While expanding upon the KJ-500 Airborne Early Warning and Control (AEW&C) aircraft that can guide the 200 kilometers range PL-15 beyond visual range (BVR) missile fired from the J-20, he revealed the USAF’s tactical thinking. “Some of their very long-range air-to-air missiles (PL-15) are aided by that KJ-500. Being able to interrupt that kill chain is something that interests me greatly,” Wilsbach had said. 

Suppressing & Destroying Russian Air Defense

SEAD and DEAD missions have seen interesting tactics by both Russia and Ukraine. Previous reports from Eurasian Times have pointed out how Russia undertook this with strikes on Ukraine’s Western-made air defense system. 
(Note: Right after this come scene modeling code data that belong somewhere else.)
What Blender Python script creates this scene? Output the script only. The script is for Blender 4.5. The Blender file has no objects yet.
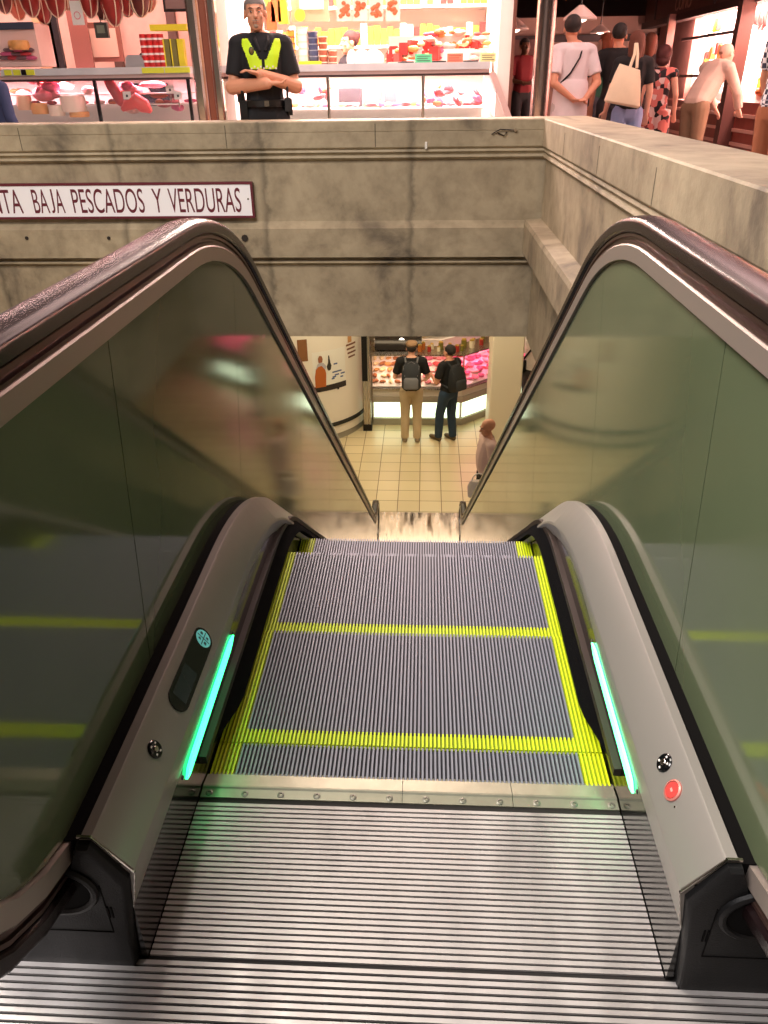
import bpy, bmesh, math, random
from mathutils import Vector, Matrix
random.seed(7)
SC = bpy.context.scene
COL = SC.collection
PI = math.pi
R = math.radians

# ------------------------------------------------------------------ camera
F_PX, PITCH, YAW, ROLL = 752.70, 0.51964, 0.056125, -0.014571
CAM = Vector((0.02003, -1.10342, 1.28495))
_cp, _sp, _cy, _sy = math.cos(PITCH), math.sin(PITCH), math.cos(YAW), math.sin(YAW)
FWD = Vector((-_sy*_cp, _cy*_cp, -_sp)); _r = Vector((_cy, _sy, 0)); _u = _r.cross(FWD)
RGT = _r*math.cos(ROLL) + _u*math.sin(ROLL); UPV = -_r*math.sin(ROLL) + _u*math.cos(ROLL)
cd = bpy.data.cameras.new('camera'); cam = bpy.data.objects.new('camera', cd); COL.objects.link(cam)
m = Matrix((RGT, UPV, -FWD)).transposed().to_4x4(); m.translation = CAM
cam.matrix_world = m
cd.sensor_fit = 'VERTICAL'; cd.sensor_height = 24; cd.lens = F_PX*24/1024; cd.clip_start = .02; cd.clip_end = 200
SC.camera = cam

def at(u, v, Y):
    d = FWD + RGT*((u-384)/F_PX) - UPV*((v-512)/F_PX)
    t = (Y-CAM.y)/d.y
    return CAM + d*t

# ------------------------------------------------------------------ materials
def lin(c):
    return tuple(((x/255)/12.92 if x/255 <= .04045 else ((x/255+.055)/1.055)**2.4) for x in c)
MATS = {}
def mat(name, col, rough=.6, metal=0., emit=None, estr=0., spec=.5, noise=0., nscale=8., bump=0., trans=0., alpha=1., coat=0.):
    if name in MATS: return MATS[name]
    m = bpy.data.materials.new(name); m.use_nodes = True
    nt = m.node_tree; b = nt.nodes['Principled BSDF']
    c = lin(col)
    b.inputs['Base Color'].default_value = (*c, 1)
    b.inputs['Roughness'].default_value = rough
    b.inputs['Metallic'].default_value = metal
    b.inputs['Specular IOR Level'].default_value = spec
    b.inputs['Coat Weight'].default_value = coat
    if trans: b.inputs['Transmission Weight'].default_value = trans; b.inputs['IOR'].default_value = 1.1
    if alpha < 1: b.inputs['Alpha'].default_value = alpha
    if emit:
        b.inputs['Emission Color'].default_value = (*lin(emit), 1); b.inputs['Emission Strength'].default_value = estr
    if noise or bump:
        tc = nt.nodes.new('ShaderNodeTexCoord'); n = nt.nodes.new('ShaderNodeTexNoise')
        n.inputs['Scale'].default_value = nscale; n.inputs['Detail'].default_value = 5
        nt.links.new(tc.outputs['Object'], n.inputs['Vector'])
        if noise:
            mr = nt.nodes.new('ShaderNodeMapRange'); mr.inputs[1].default_value = .25; mr.inputs[2].default_value = .75
            mr.inputs[3].default_value = 1-noise; mr.inputs[4].default_value = 1+noise
            nt.links.new(n.outputs['Fac'], mr.inputs[0])
            mx = nt.nodes.new('ShaderNodeVectorMath'); mx.operation = 'SCALE'
            mx.inputs[0].default_value = c
            nt.links.new(mr.outputs[0], mx.inputs['Scale']); nt.links.new(mx.outputs[0], b.inputs['Base Color'])
        if bump:
            bp = nt.nodes.new('ShaderNodeBump'); bp.inputs['Strength'].default_value = bump; bp.inputs['Distance'].default_value = .01
            nt.links.new(n.outputs['Fac'], bp.inputs['Height']); nt.links.new(bp.outputs[0], b.inputs['Normal'])
    MATS[name] = m
    return m

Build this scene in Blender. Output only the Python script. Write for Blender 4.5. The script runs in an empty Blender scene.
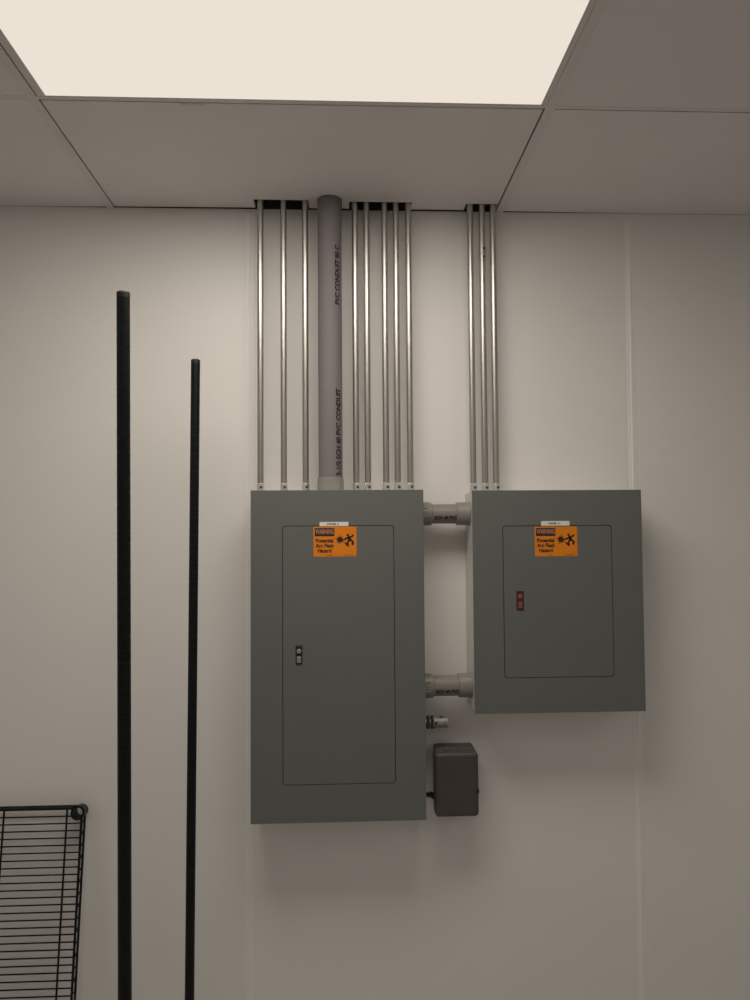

Late in 2022, Russia was firing Iskander ballistic missiles and Kalibr cruise missiles into Ukrainian territory for them to show up on Ukraine’s Western Air Defense (AD) radars. Su-35S fighters would then release the Kh-31 anti-radiation missile when the radars illuminated the Iskanders and Kalibrs. Russia has also been assessed to have used the Kh-55 missile with inert warheads for a similar decoy role, followed by the Su-35S firing the Kh-31. 

Ukraine, too, has experienced limited success with SEAD/DEAD roles on Russian radars, particularly with the May 12 Storm Shadow missile strike on a Russian aviation school in Lugansk. Ukraine reportedly used two Storm Shadow cruise missiles fired from a Ukrainian Su-24MR aircraft. 

This was evidently preceded by the launch of US-supplied ADM-160 decoy missiles, which forced Russian AD radars to light up prematurely and reveal their positions, only to be struck by AGM-88 HARM missiles launched by a Ukrainian MiG-29. 

European & NATO Air Forces Neither Have Enough Missiles Nor The Expertise For SEAD/DEAD Missions 

However, the current military preparedness and industrial crisis in Europe – a result of sanctions on Russian energy and depletion of their own ammunition stockpiles after arming Ukraine – has put a question mark on whether the UK or any other NATO country has the military capacity for a war with Russia. 

The Royal United Services Institute (RUSI) noted in a February 2023 report that no European NATO air forces currently have sufficient expertise or the required munitions stocks to suppress and destroy enemy air defenses (SEAD/DEAD) at scale. 

“The lethality of mobile surface-to-air missile (SAM) systems on both sides in Ukraine is a vivid reminder of the consequences of an inability to conduct SEAD/DEAD at scale. The report said that without such capacity, European NATO air forces could not credibly achieve and exploit air control over a battlefield contested by Russian forces or even by near-peers such as Iran,” the report said. 

The report noted the Western preoccupation in wars with non-state actors with “operations in permissive and semi-permissive airspace for decades, and whose high-end warfighting capabilities are largely air-to-air focused.”  

‘UK Military Unprepared’

In June, The EurAsian Times reported how the British Parliament’s House of Commons report had done a scathing assessment of the glaring capability gaps in the UK armed forces. The report deduces that the “hollowing out” of the UK defense forces is the outcome of the “underfunding” of its modernization programs.

The report underscores the capability gaps the British forces have owing to “retirement of key equipment without replacement, lack of adequate air and missile defense capabilities, inadequate munitions stockpiling, insufficient regular close support units and shortage of air transport.

Earlier this year, a US general reportedly told Defense Secretary Ben Wallace that the British Army is no longer considered among the world’s top-tier fighting forces. The unnamed general warned Wallace that the UK’s Armed Forces were “unable to protect the UK and its allies.” 

In February, Labour’s shadow defense secretary John Healey urged the government to reboot its defense plans and boost military production to support Ukraine and properly rearm Britain.